--- begin ---

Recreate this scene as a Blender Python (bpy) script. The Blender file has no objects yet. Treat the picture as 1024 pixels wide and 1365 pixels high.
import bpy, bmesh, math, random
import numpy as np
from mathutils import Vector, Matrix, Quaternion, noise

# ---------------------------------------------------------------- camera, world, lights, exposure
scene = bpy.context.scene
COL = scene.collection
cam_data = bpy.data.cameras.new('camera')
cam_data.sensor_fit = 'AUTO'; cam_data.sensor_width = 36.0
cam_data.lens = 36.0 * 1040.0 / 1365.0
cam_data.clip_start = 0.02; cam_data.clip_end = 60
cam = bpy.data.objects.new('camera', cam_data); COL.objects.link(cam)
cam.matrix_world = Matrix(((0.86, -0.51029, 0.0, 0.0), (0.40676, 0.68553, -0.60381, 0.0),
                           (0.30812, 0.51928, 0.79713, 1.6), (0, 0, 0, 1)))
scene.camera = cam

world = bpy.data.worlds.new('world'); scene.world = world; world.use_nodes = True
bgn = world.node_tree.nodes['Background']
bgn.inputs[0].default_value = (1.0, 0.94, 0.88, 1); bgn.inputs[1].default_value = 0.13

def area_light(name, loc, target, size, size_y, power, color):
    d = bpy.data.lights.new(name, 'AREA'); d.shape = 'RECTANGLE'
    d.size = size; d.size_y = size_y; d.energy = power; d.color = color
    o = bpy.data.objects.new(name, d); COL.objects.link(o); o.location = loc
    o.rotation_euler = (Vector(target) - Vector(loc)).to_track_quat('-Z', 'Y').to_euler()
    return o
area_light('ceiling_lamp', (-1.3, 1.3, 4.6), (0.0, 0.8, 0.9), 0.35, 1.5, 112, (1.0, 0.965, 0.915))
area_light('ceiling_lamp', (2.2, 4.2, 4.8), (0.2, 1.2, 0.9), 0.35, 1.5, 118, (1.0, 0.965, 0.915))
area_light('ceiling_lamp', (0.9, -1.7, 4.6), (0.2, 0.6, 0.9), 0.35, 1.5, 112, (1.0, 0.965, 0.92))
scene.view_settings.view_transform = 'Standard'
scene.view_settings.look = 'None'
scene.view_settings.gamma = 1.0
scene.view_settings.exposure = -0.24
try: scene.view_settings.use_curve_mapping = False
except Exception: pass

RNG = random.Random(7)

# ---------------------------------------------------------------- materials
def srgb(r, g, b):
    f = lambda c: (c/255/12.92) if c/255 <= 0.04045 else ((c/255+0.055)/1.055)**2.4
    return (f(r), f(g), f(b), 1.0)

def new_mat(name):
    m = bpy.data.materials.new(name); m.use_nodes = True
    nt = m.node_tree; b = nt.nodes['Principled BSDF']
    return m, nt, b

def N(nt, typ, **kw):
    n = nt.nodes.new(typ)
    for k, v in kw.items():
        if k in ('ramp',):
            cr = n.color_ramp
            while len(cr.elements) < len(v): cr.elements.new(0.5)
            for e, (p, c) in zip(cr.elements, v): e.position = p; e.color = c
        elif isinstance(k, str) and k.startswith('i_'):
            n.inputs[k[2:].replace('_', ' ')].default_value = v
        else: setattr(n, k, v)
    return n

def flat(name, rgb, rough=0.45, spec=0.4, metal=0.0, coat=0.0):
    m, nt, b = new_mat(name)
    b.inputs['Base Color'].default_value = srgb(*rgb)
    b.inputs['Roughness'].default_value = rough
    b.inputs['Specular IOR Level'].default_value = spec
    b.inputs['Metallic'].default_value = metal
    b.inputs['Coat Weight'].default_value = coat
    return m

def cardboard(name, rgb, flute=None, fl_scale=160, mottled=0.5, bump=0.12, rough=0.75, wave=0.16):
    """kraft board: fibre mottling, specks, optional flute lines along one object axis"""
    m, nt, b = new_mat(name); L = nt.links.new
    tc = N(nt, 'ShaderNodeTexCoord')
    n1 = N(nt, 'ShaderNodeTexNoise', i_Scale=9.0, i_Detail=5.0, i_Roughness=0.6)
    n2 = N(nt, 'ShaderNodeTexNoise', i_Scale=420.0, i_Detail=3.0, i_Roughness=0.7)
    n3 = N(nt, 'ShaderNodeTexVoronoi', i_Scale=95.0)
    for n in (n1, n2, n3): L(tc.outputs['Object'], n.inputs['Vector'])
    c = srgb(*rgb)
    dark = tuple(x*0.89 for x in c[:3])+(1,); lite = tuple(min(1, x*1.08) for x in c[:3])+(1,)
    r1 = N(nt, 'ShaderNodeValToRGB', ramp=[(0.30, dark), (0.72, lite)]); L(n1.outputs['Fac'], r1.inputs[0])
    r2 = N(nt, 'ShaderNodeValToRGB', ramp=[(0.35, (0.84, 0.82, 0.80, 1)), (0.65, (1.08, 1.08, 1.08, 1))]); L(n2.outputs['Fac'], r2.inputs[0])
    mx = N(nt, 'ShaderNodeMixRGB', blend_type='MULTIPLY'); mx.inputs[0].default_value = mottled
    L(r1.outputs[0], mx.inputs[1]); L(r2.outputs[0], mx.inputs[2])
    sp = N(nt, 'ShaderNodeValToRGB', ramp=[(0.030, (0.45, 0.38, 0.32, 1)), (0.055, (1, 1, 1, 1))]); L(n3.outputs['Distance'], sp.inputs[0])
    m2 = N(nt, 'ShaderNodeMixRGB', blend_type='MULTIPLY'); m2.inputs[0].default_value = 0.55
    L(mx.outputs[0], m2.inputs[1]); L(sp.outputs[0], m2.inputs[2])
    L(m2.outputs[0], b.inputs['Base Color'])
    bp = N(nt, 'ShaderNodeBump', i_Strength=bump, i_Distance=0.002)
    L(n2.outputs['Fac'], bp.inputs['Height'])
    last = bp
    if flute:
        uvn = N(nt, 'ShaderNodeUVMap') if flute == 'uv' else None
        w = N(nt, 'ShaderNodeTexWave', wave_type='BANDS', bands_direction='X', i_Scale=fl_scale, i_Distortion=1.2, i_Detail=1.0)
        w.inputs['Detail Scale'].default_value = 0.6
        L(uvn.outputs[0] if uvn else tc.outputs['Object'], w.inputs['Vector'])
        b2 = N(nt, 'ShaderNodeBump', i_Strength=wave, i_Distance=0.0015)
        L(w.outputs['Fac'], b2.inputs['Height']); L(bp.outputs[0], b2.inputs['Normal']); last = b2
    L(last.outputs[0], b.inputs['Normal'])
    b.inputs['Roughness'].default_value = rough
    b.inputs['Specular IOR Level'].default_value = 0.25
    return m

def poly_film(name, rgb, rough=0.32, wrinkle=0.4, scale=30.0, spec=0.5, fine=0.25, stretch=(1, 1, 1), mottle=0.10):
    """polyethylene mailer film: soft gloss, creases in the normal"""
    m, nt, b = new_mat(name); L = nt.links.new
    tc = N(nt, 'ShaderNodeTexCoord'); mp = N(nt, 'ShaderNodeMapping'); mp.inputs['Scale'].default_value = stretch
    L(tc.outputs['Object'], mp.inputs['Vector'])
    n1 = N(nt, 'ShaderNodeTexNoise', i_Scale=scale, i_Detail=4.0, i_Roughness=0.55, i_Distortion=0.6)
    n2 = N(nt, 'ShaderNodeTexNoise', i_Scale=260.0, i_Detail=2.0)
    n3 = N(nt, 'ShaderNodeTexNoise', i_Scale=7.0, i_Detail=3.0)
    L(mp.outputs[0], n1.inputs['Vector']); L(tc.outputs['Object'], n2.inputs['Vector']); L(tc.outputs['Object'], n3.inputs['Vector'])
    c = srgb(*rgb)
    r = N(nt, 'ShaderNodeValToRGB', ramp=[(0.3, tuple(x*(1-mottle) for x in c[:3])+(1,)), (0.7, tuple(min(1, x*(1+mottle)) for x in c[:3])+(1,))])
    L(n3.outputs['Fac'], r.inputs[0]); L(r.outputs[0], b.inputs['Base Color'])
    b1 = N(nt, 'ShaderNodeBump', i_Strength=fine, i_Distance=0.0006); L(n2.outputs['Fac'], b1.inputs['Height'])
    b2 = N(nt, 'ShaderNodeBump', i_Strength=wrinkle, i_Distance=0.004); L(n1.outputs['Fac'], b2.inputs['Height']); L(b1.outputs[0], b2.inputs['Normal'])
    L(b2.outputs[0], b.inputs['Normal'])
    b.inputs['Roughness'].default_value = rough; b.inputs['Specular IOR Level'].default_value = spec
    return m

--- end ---

**REQUIRED TASK**
Tell how many lines in the material above include the word "objects", giving the number only.

**COMPLETED EXERCISE**
3